The second you add any energy it starts wiggling and you can’t completely control how it bounces off it’s surroundings so it’s *always* going to dump some kinetic energy into the things it interacts with, which is just heat transfer at the molecular level. And since energy is conserved and *some* of it must end up us heat, you’re never going to get 100% of it to do non-heat (i.e. anything useful).

If you *do* want heat, then you can get 100% efficiency, as others have said, because that’s the only place you can guarantee all the energy will eventually go.

From the moment two objects are interacting in some way with each other, they’re exchanging energy. It’s not just about simply friction

The problem with perpetual motion machines though is not that they’re impossible but that they’re useless.
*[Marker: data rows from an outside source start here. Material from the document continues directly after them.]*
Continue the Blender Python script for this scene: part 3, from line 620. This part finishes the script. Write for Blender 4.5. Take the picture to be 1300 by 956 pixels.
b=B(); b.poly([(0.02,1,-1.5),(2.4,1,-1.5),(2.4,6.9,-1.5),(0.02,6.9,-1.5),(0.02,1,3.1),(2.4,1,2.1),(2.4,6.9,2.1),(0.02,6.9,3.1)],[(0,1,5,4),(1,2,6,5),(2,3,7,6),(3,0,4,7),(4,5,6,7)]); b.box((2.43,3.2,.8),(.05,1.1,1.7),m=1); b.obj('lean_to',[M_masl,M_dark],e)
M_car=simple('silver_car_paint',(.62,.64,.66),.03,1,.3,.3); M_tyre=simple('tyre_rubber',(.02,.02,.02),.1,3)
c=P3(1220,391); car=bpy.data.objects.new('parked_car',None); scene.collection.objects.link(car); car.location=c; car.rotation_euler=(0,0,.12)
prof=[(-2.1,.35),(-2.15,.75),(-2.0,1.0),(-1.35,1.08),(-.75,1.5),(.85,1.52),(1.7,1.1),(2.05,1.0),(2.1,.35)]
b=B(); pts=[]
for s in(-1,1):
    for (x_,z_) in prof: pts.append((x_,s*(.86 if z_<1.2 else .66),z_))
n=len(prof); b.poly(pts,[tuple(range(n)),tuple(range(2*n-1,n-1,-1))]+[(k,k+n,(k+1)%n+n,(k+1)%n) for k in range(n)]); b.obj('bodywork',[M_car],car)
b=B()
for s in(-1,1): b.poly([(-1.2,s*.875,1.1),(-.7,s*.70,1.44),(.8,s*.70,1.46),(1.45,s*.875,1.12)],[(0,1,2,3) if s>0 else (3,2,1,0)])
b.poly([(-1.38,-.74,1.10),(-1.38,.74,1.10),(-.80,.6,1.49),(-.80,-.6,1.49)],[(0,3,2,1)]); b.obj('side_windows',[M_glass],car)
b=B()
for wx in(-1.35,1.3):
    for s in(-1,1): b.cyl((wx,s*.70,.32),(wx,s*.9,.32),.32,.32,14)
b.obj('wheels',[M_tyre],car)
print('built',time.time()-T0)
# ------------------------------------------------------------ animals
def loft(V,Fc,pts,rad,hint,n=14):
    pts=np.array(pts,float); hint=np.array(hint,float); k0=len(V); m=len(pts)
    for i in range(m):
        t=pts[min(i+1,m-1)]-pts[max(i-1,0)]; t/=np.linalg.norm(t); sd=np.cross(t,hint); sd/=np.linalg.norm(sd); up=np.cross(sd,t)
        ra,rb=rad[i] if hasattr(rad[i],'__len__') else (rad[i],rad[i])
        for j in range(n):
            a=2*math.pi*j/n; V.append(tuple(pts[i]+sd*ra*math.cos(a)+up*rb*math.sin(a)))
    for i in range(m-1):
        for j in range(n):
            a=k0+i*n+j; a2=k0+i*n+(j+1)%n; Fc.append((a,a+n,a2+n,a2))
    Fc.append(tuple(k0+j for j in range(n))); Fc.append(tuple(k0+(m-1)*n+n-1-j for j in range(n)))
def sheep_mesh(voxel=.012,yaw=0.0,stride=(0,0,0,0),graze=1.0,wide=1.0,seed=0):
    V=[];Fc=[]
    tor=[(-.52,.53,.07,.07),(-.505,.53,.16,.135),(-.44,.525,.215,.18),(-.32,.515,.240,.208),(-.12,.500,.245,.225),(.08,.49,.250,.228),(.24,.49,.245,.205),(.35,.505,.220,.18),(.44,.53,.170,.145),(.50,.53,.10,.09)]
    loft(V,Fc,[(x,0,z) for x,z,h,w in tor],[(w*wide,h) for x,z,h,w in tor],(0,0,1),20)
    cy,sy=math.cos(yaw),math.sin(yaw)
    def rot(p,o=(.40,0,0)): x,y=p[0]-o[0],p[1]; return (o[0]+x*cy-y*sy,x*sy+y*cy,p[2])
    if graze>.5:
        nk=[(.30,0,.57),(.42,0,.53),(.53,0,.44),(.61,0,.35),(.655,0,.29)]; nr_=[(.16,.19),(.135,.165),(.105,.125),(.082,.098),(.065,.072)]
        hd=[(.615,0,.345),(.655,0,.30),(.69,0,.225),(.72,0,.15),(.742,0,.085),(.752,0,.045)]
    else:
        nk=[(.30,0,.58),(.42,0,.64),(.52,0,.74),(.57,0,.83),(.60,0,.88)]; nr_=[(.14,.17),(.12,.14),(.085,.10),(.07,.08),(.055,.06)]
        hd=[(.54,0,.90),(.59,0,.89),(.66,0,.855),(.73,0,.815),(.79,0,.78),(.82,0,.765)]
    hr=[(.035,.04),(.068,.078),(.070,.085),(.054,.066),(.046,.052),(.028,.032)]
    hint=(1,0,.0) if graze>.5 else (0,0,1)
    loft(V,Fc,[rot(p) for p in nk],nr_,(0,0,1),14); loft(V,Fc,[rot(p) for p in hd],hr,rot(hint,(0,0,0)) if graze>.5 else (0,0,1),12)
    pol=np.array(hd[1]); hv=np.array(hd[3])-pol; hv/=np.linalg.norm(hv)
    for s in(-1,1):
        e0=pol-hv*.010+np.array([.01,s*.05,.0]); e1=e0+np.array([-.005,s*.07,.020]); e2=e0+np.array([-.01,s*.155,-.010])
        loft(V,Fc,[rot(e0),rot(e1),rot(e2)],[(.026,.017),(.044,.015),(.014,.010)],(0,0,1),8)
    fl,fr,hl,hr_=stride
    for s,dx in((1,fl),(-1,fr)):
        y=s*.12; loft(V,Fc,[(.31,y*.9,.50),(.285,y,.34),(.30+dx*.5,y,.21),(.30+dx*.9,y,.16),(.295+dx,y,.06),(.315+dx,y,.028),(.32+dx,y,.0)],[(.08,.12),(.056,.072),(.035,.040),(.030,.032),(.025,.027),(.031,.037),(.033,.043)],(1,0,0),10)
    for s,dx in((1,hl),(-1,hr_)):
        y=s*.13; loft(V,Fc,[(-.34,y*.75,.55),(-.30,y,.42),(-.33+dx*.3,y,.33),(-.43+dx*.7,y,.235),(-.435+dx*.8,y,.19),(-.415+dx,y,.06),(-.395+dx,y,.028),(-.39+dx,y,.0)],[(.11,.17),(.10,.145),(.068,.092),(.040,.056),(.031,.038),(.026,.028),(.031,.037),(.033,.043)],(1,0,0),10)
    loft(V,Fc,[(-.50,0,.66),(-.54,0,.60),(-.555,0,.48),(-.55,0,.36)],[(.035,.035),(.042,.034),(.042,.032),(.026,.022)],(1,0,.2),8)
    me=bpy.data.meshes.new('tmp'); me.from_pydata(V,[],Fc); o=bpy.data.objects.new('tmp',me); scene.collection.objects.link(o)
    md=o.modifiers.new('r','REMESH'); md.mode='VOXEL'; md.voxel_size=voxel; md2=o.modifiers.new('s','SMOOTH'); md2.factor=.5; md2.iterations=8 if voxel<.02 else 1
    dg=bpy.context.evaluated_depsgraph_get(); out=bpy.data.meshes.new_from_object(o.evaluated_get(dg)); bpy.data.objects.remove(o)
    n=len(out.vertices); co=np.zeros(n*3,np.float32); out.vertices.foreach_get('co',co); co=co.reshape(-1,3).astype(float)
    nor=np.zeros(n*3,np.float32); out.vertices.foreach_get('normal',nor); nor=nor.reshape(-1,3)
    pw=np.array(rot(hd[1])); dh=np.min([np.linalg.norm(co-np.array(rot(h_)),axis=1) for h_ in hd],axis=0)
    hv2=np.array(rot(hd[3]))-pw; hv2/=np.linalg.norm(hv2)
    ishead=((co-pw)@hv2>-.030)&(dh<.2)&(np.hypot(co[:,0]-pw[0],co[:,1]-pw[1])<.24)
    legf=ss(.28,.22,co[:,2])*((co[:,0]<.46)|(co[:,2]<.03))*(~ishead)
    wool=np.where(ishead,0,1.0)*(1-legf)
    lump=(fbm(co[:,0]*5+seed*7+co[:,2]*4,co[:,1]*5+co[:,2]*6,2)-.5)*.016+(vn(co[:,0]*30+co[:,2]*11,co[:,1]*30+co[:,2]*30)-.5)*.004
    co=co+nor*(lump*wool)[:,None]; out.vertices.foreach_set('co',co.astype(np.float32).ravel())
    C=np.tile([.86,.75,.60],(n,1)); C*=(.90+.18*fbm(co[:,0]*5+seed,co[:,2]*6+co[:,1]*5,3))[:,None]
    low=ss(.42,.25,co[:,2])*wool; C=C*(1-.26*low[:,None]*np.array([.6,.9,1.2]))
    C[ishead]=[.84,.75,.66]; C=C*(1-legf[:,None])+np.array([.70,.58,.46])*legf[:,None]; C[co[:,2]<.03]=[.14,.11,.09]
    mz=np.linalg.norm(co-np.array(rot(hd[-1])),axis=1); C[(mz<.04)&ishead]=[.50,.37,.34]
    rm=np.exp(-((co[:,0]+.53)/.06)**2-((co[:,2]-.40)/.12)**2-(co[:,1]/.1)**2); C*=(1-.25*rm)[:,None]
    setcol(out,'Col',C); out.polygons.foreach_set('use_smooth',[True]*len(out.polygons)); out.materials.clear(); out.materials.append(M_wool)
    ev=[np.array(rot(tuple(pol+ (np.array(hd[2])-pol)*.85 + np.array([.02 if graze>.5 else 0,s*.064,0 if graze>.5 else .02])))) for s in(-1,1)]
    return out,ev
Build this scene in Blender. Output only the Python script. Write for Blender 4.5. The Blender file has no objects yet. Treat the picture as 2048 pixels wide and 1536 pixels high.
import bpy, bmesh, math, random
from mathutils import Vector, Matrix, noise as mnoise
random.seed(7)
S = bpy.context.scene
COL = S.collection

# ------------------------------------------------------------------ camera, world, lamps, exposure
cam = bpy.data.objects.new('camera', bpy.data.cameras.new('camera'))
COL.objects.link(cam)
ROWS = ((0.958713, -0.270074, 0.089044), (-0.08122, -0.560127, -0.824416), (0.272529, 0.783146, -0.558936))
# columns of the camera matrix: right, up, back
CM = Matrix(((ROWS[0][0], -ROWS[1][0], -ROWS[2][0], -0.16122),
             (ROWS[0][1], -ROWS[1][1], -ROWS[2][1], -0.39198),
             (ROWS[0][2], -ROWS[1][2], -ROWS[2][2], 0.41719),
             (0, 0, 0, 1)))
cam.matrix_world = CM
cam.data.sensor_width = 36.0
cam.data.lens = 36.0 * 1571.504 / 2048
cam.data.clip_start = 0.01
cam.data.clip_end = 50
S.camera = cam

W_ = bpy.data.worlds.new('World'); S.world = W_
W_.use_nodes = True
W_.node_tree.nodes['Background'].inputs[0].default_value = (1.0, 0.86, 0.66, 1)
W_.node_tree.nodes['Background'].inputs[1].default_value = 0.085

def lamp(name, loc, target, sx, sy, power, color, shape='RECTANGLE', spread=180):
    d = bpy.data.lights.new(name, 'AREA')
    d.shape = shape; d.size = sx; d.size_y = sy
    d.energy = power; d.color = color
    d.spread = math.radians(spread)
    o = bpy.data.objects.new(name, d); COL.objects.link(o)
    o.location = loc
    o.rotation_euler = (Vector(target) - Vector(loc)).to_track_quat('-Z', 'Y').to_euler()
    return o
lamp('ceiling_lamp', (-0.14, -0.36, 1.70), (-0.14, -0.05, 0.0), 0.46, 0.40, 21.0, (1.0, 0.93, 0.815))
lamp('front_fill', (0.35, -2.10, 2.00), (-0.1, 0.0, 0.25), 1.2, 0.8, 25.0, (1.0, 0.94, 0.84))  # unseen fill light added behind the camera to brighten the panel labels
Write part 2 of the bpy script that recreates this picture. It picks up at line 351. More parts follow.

Aside from making cool desk toys, a theoretical perpetual motion machine would be in perfect equilibrium, containing exactly as much energy as it needs to perform its action and losing none of it in the process. If you tried to harness that energy, then you’d be inevitably be taking energy from that system, disturbing the equilibrium and making the machine eventually stop. So we don’t just need a machine that loses no energy but a machine, or process, that produces more energy than it consumes, which is physically impossible.

There’s a lot more at play than just friction, no interaction of any sort is lossless. It goes from a higher energy state to a lower energy state, otherwise it’s not moving or doing anything at all. Remove air friction and there’s material friction, remove material friction by for example using magnets but even magnetic interactions are not lossless. Remove magnets somehow even just gravity is not a lossless exchange of energy. Of course we usually think of gravity on a huge cosmic scale in which there’s essentially limitless reserves of energy but even they are not in fact limitless. Sure Launching a rocket from earth does not make a noticeable difference but in actuality it does, it ever so slightly takes away from the earth’s momentum.